Civil servants petition President

The letter was written last week.
The Apex Council brings together the Zimbabwe Teachers Association, Progressive Teachers Union of Zimbabwe, Teachers’ Union of Zimbabwe and the Public Service Association.
Reads the letter in part: “We, the Civil Service Apex Council are writing to you because we are trusting in your unequivocal stance regarding the welfare of the civil servants, particularly on the issue of remuneration.

“We are further convinced that social service delivery is close to your heart as testified by the amount of investment Zimbabwe has made in many fields, including education, health and many public services. As a civil service we appreciate and understand that we carry the country’s prime responsibility of delivering these social services.
“We are convinced therefore that no other office in this land other than yours understands that improved salaries and conditions of service translate into improved social service delivery.
“It is with the above understanding that we request your office to intervene in our salary reviews for 2012.”

The workers also had to approach the President last year after exhausting all negotiating channels and subsequently got an increment after meeting him.
They are demanding a minimum salary of US$538 per month in line with the poverty datum line. The least-paid Government worker earns US$296.
In the letter, Mrs Chikowore said the 2012 budget only sustained a review of “generic allowances” for civil servants in January, leaving salaries unadjusted.
“We accepted this scenario believing Zimbabwe will come around by the mid year and thereafter, an adjustment could be made. This is the hope that drives us to work day in day out. This hope will need your intervention to be sustained and to further turn the hope into reality…”

Zimta chief executive Mr Sifiso Ndlovu said: “The premier never came back to us since that February meeting and we are in the cold and confused. That is why we have written to the highest authority in this country.
“We also discovered that the resource tracking committee cannot influence the direction of negotiations in a polarised political and economic environment like ours.”

TUZ chief executive Mr Manuel Nyawo said PM Tsvangirai — being a former trade unionist — should have treated issues of civil servants’ salaries with urgency.
“We hope the President will give us an ear like what he did last year. For the other principals, we say they should wake up and realise that they have a duty to please their workers.

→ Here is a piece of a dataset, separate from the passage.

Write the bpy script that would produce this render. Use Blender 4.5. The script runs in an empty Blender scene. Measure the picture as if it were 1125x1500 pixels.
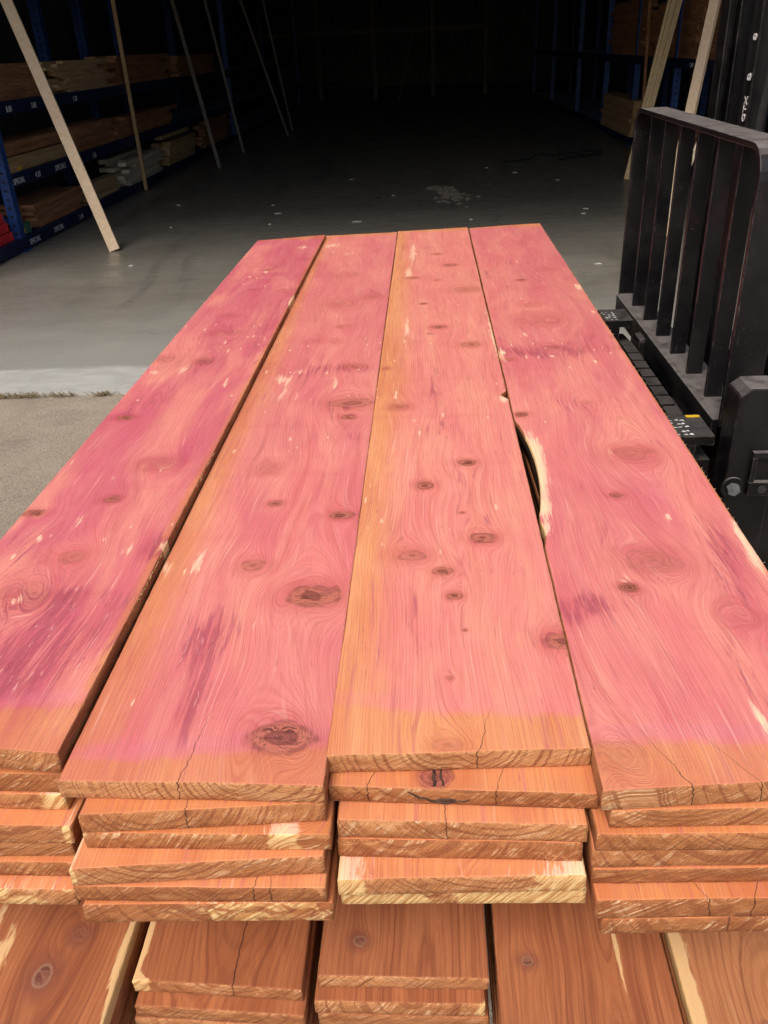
import bpy, math, random
import numpy as np
from mathutils import Vector, Matrix

random.seed(7)
scene = bpy.context.scene
COL = scene.collection

# ------------------------------------------------------------------ camera calibration
F = 1230.0
CX, CY = 562.5, 750.0
EYE = 1.55


def _ray(u, v):
    return np.array([(u - CX) / F, -(v - CY) / F, -1.0])


def _n(a):
    return a / np.linalg.norm(a)


_Y = _n(_ray(620, 63))
_Z = _n(-_ray(668, 2950))
_Z = _n(_Z - _Z.dot(_Y) * _Y)
_X = np.cross(_Y, _Z)
ROT = np.stack([_X, _Y, _Z])


def P(u, v, z):
    """point of the horizontal plane z seen at a photo pixel (surveying helper)"""
    d = ROT @ _ray(u, v)
    t = (z - EYE) / d[2]
    return np.array([0, 0, EYE]) + t * d


def PXX(u, v, x):
    d = ROT @ _ray(u, v)
    return np.array([0, 0, EYE]) + d * x / d[0]


def PYY(u, v, y):
    d = ROT @ _ray(u, v)
    return np.array([0, 0, EYE]) + d * y / d[1]


cam_d = bpy.data.cameras.new('camera')
cam = bpy.data.objects.new('camera', cam_d)
COL.objects.link(cam)
M = Matrix([[ROT[i][j] for j in range(3)] for i in range(3)]).to_4x4()
M.translation = Vector((0, 0, EYE))
cam.matrix_world = M
cam_d.sensor_fit = 'VERTICAL'
cam_d.sensor_height = 36
cam_d.lens = F / 1500 * 36
cam_d.clip_end = 300
cam_d.clip_start = 0.05
scene.camera = cam


# ------------------------------------------------------------------ node helpers
class NT:
    def __init__(s, name):
        s.m = bpy.data.materials.new(name)
        s.m.use_nodes = True
        s.t = s.m.node_tree
        s.t.nodes.clear()
        s.out = s.t.nodes.new('ShaderNodeOutputMaterial')
        s.b = s.t.nodes.new('ShaderNodeBsdfPrincipled')
        s.t.links.new(s.b.outputs[0], s.out.inputs[0])

    def put(s, sock, v):
        if v is None:
            return
        if isinstance(v, bpy.types.NodeSocket):
            s.t.links.new(v, sock)
        elif isinstance(v, (int, float)):
            if sock.type == 'RGBA':
                sock.default_value = (v, v, v, 1)
            elif sock.type == 'VECTOR':
                sock.default_value = (v, v, v)
            else:
                sock.default_value = v
        else:
            v = tuple(v)
            if sock.type == 'RGBA' and len(v) == 3:
                v = v + (1,)
            sock.default_value = v

    def math(s, op, a, b=None, c=None, clamp=False):
        n = s.t.nodes.new('ShaderNodeMath')
        n.operation = op
        n.use_clamp = clamp
        s.put(n.inputs[0], a)
        s.put(n.inputs[1], b)
        s.put(n.inputs[2], c)
        return n.outputs[0]

    def vmath(s, op, a, b=None):
        n = s.t.nodes.new('ShaderNodeVectorMath')
        n.operation = op
        s.put(n.inputs[0], a)
        s.put(n.inputs[1], b)
        return n.outputs[0]

    def mul(s, a, b): return s.math('MULTIPLY', a, b)
    def add(s, a, b): return s.math('ADD', a, b)
    def sub(s, a, b): return s.math('SUBTRACT', a, b)

    def ramp(s, v, a, b, lo=0.0, hi=1.0):
        """smooth step of v from a..b to lo..hi"""
        n = s.t.nodes.new('ShaderNodeMapRange')
        n.interpolation_type = 'SMOOTHSTEP'
        s.put(n.inputs[0], v)
        n.inputs[1].default_value = a
        n.inputs[2].default_value = b
        n.inputs[3].default_value = lo
        n.inputs[4].default_value = hi
        return n.outputs[0]

    def mix(s, f, a, b, mode='MIX'):
        n = s.t.nodes.new('ShaderNodeMix')
        n.data_type = 'RGBA'
        n.blend_type = mode
        s.put(n.inputs[0], f)
        s.put(n.inputs[6], a)
        s.put(n.inputs[7], b)
        return n.outputs[2]

    def noise(s, vec, scale=5.0, detail=3.0, rough=0.55, dist=0.0, sc=None, col=False):
        if sc is not None:
            vec = s.vmath('MULTIPLY', vec, sc)
        n = s.t.nodes.new('ShaderNodeTexNoise')
        s.put(n.inputs['Vector'], vec)
        n.inputs['Scale'].default_value = scale
        n.inputs['Detail'].default_value = detail
        n.inputs['Roughness'].default_value = rough
        n.inputs['Distortion'].default_value = dist
        return n.outputs['Color' if col else 'Fac']

    def voro(s, vec, scale, feature='F1', out='Distance', rand=1.0):
        n = s.t.nodes.new('ShaderNodeTexVoronoi')
        n.feature = feature
        s.put(n.inputs['Vector'], vec)
        n.inputs['Scale'].default_value = scale
        n.inputs['Randomness'].default_value = rand
        return n.outputs[out]

    def coord(s, which='Object'):
        return s.t.nodes.new('ShaderNodeTexCoord').outputs[which]

    def attr(s, name):
        n = s.t.nodes.new('ShaderNodeAttribute')
        n.attribute_name = name
        return n.outputs['Vector']

    def xyz(s, v):
        n = s.t.nodes.new('ShaderNodeSeparateXYZ')
        s.put(n.inputs[0], v)
        return n.outputs[0], n.outputs[1], n.outputs[2]

    def comb(s, x, y, z):
        n = s.t.nodes.new('ShaderNodeCombineXYZ')
        s.put(n.inputs[0], x)
        s.put(n.inputs[1], y)
        s.put(n.inputs[2], z)
        return n.outputs[0]

    def rnd(s):
        return s.t.nodes.new('ShaderNodeObjectInfo').outputs['Random']

    def geo(s, o='Normal'):
        return s.t.nodes.new('ShaderNodeNewGeometry').outputs[o]

    def bump(s, h, dist=0.001, strength=1.0):
        n = s.t.nodes.new('ShaderNodeBump')
        s.put(n.inputs['Height'], h)
        n.inputs['Distance'].default_value = dist
        n.inputs['Strength'].default_value = strength
        return n.outputs[0]

    def done(s, color, rough=0.6, metal=0.0, normal=None, spec=0.5):
        s.put(s.b.inputs['Base Color'], color)
        s.put(s.b.inputs['Roughness'], rough)
        s.put(s.b.inputs['Metallic'], metal)
        s.b.inputs['Specular IOR Level'].default_value = spec
        if normal is not None:
            s.put(s.b.inputs['Normal'], normal)
        return s.m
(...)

“Government wanted to buy time by its committee on resource tracking because we discovered that we cannot track resources that we have no jurisdiction over. It is the duty of Government to provide salaries and we should not be involved in the mobilisation of resources,” Mr Nyawo said.
PTUZ secretary general Mr Raymond Majongwe said: “Time is moving and we expect an increment by July 1, but as it stands there is no movement on the part of Government and we believe the issue of salaries is a political matter hence our decision to approach the President after exhausting all the channels.”

“On pulling out of the resource tracking committee, we discovered that we had been sent on a wild goose chase because we have no control over those resources.” he said.